Opening up my life’s chapters to people is not who I am.
Sometimes I meet people who behave as if they know me since ever...! They just open their life’s book and start reading the chapters from there as if I was waiting to hear! They can just go on and on about who they are, what they’ve done, who they’re friends with right now, how their work treats them and how much they love or don’t love or like or dislike something or someone and blah blah blah…… Man, they can just go on and on and on…
And that’s exactly the time when my brain stops accepting signals from my ear. Switching off at such times is so easy! The person talking wouldn’t even realize that they’re not even being listened to and while they go on talking, my mind would be holiday-ing in the African jungles or if not that, then I’d be checking out my to-do list in the back of my head.
And to my amazement and advantage, when I return to the conversation they’d still be there where I had stopped paying attention to what they’re saying! This happens to me at most times! Is it because they talk too much and keep repeating the same thing again & again or is it because they talk really slow? I really don’t know because I am not listening to them when they’re talking!

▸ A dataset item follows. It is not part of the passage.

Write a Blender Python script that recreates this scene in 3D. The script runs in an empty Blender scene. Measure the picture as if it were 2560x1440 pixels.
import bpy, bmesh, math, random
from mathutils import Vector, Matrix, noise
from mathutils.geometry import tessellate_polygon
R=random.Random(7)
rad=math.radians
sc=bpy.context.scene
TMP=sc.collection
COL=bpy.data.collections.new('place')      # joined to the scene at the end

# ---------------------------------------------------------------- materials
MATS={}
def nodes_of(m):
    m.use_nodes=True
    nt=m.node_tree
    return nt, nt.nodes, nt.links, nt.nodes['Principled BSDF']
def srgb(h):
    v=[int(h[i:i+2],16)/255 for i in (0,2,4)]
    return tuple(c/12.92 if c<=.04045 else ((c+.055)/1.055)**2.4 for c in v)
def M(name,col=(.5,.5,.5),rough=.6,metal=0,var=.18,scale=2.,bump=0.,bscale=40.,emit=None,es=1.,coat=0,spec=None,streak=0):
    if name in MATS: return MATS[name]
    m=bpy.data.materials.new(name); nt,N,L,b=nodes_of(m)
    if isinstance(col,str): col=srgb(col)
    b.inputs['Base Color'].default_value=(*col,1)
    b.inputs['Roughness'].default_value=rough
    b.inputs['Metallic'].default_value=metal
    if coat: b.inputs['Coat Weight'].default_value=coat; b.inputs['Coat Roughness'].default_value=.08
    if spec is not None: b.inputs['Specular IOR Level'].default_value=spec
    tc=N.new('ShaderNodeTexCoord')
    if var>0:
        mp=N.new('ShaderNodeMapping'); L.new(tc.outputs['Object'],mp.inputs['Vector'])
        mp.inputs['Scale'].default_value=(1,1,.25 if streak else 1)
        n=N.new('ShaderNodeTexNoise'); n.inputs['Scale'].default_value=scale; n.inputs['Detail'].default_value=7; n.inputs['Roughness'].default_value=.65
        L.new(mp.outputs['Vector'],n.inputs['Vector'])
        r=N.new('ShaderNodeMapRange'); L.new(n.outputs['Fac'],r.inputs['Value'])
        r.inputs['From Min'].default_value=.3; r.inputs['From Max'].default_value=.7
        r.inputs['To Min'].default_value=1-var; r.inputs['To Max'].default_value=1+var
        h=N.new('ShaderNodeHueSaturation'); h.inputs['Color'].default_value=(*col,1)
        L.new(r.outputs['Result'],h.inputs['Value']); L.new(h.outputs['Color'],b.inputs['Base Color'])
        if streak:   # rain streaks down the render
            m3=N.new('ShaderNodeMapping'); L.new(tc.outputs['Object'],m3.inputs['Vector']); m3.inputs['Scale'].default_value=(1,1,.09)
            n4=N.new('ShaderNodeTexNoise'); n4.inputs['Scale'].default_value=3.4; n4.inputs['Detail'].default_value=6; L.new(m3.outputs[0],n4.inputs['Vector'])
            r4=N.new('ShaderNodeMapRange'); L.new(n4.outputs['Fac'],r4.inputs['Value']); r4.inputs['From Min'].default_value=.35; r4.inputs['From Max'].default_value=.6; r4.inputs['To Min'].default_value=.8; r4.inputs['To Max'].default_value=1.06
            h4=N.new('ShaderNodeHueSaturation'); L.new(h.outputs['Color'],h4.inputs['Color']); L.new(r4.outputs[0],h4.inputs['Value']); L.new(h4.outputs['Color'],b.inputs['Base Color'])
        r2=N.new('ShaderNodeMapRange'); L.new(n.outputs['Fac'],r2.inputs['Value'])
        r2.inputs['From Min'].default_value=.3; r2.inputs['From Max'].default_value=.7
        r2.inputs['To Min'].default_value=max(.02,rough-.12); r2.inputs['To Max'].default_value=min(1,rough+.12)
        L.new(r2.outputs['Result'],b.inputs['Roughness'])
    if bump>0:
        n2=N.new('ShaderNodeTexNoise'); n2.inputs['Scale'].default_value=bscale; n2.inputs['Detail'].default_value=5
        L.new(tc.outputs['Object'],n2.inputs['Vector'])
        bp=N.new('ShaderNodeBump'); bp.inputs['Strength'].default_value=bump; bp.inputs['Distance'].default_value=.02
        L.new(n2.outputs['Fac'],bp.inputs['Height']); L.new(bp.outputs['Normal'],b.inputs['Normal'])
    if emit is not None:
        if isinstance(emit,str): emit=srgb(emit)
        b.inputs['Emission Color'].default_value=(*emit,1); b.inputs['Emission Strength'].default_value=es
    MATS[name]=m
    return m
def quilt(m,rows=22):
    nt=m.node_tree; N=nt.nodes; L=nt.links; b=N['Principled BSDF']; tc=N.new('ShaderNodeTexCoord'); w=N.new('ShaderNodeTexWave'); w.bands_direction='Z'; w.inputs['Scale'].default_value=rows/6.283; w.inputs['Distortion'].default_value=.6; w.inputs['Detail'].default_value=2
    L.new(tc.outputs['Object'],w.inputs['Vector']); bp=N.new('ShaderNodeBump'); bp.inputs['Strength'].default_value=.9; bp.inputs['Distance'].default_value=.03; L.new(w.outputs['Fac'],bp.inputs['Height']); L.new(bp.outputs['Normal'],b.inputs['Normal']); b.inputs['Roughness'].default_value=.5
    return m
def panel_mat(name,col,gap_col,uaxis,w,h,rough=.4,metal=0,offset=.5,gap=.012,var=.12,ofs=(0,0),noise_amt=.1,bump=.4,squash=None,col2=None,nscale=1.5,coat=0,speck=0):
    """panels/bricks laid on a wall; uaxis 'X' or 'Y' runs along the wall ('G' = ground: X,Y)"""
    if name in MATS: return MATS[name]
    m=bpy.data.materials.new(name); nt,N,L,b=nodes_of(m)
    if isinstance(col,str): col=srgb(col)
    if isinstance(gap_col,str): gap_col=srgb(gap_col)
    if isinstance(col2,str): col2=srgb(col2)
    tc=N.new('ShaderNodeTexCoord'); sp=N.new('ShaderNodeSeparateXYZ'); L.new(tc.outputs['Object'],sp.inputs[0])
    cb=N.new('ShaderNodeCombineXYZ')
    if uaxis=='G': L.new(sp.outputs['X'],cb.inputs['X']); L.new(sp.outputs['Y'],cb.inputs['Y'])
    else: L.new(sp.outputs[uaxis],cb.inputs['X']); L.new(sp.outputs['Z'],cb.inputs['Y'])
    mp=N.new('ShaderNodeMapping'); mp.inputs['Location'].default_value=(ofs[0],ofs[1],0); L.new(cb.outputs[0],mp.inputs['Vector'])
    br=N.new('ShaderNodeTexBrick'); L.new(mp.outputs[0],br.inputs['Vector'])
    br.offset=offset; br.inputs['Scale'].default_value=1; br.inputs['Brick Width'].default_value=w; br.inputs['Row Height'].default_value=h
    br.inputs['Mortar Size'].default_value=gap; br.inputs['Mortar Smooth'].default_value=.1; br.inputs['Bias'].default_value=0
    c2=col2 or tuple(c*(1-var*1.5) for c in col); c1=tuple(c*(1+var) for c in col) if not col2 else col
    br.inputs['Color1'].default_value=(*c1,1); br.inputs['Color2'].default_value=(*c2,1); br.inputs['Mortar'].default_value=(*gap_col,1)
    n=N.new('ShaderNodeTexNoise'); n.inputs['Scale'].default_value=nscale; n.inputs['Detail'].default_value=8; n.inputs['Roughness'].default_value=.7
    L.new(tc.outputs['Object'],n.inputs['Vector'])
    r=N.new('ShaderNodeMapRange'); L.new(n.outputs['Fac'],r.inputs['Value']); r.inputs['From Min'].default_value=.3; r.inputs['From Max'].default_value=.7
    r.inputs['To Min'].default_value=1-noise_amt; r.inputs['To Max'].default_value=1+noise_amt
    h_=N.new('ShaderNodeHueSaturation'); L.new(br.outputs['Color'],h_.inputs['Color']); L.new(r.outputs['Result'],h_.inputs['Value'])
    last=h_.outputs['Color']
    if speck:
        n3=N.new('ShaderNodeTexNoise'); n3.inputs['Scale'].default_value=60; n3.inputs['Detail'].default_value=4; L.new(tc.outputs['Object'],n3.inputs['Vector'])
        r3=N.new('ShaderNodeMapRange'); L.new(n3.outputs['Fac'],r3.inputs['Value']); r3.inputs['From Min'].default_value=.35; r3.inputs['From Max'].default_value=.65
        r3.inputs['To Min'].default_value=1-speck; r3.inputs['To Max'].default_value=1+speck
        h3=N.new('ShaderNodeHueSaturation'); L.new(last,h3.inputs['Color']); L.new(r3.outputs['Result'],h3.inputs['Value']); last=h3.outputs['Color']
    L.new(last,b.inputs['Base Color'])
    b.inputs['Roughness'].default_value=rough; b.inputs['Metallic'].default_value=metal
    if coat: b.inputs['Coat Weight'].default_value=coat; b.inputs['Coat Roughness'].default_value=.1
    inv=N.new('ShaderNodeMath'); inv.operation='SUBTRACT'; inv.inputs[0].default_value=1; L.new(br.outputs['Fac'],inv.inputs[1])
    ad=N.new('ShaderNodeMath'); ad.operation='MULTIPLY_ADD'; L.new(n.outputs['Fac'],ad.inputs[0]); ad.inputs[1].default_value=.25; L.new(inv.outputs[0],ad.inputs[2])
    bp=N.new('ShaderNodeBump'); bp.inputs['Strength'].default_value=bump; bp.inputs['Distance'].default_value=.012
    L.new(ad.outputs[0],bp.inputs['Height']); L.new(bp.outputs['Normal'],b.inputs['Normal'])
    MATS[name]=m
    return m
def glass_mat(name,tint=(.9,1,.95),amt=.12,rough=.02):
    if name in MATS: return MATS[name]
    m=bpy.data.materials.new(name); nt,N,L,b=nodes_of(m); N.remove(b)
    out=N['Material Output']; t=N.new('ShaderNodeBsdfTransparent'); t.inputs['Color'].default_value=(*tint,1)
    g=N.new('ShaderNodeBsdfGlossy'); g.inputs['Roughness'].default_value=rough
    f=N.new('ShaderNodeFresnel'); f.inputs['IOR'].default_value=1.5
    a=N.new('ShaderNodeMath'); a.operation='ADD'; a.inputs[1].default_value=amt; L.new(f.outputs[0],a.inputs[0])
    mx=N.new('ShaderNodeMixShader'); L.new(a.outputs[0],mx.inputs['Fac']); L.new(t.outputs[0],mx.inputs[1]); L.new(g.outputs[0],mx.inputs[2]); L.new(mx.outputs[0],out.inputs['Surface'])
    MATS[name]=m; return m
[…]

Sometimes I doubt if I’m normal…because it happens to me all the time! And it happens not only when people are talking, but also when I am talking to them. Those are the times when in the middle of a sentence I have to go back to ask myself what was the point was I trying to make or where did I start from? My mind just keeps wandering aimlessly… it hits on to something, by the time it strikes a cord in my head and the signal reaches my tongue, my flirtatious mind has already decided to move on to strike another cord!